While the three-year degree pathways present an abridged college career for students, UMN Morris and UMN Rochester decided to maintain the 120-credit requirement, pushing incoming students to leverage credits earned in high school to stay on track. According to a UMN Morris sample plan, three-year students in their fall and spring semesters will routinely have to take 17 credits per semester—or more. However, Ericksen is confident her students are up for the challenge.
“More than 20% of our incoming class of new high school students this year started last fall with at least a semester’s worth of credit,” she says. “Those are our students. They’re ambitious. They want to move ahead.”

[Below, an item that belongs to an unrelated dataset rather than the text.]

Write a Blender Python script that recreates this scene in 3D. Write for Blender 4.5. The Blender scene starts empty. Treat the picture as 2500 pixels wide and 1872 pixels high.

Other universities in the “College in 3,” such as BYU Idaho and the American Public University System, have opted instead to create 90-credit bachelor’s programs, but Ericksen doesn’t compare apples to oranges. Every institution sets up different pathways according to the needs of their students, she says. The three-year degree programs at BYU Idaho are online and directed toward adult learners who may have previously stopped out. “That’s not our niche. That’s not where we’re going.”
As a liberal arts institution, UMN Morris has completely different values that focus on buffing students’ critical thinking and problem-solving skills. To do this, UMN Morris pushes students toward internships and study abroad opportunities to learn how to approach problems differently. It simply can’t be completed in a 90-credit program, asserts Ericksen.
Whether the chancellor is open to changing the 120-credit framework for a three-year degree in the long term is yet to be decided. A rethink on the 120-credit system might make for a stimulating conversation, considering how arbitrary that number came to be in the first place.
“It’s pretty random that 120 was selected,” Ericksen said. “It isn’t for a really strong pedagogical reason, but it is so embedded in higher education that a change would be terrifying.”